There's a divinity that shapes our ends,
Rough hew them how we will.

It so happened that at this time there was in Wellington a gentleman well known to New Zealand politics, Mr. Thomas Russell. This gentleman, by dint of many enquiries among the members of the House of Representatives, had ascertained that there was a majority of the members in favor of such a measure as that hinted at by the Premier. For what purpose or with what object Thomas Russell pursued these enquiries, and then confided his acquired knowledge to the Premier, it is difficult to say. Rumour, however, with its busy tongue whispered that Mr. Russell had been commissioned by the Premier to propose to Mr. Stafford a coalition before never dreamed of—for few men thought that, even amidst the changes of New Zealand politics, Vogel, Fox, and Stafford would ever be found side by side. Stafford declined the doubtful honor, but for the occasion at any rate was found ready to fight shoulder to shoulder with his political antagonists. And so it came to pass that, from an angry threat, a series of resolutions destined to figure largely in New Zealand's history, which indeed marks the third important epoch in the progress of this colony, came into existence, and were obtruded upon the notice of Parliament and people.
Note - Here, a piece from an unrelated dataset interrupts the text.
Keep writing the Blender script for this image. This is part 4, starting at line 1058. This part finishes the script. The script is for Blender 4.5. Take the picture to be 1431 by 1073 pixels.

The future historian will note the foundation of New Zealand as a colony, the receipt by it of a constitutional and representative government, and the organic change by which Provincialism was swept away—and the people and their rulers left face to face—as the three great steps of our early existence.: For it needs no prophet's vision to forsee that New Zealand is committed to a struggle which must end in the total abolition of the Provincial system of government. Before considering the resolutions and the circumstances which immediately introduced and surrounded them, it may be wise for us to glance back and trace so far as we are able the growth of those principles and events which have ultimately led to our present position.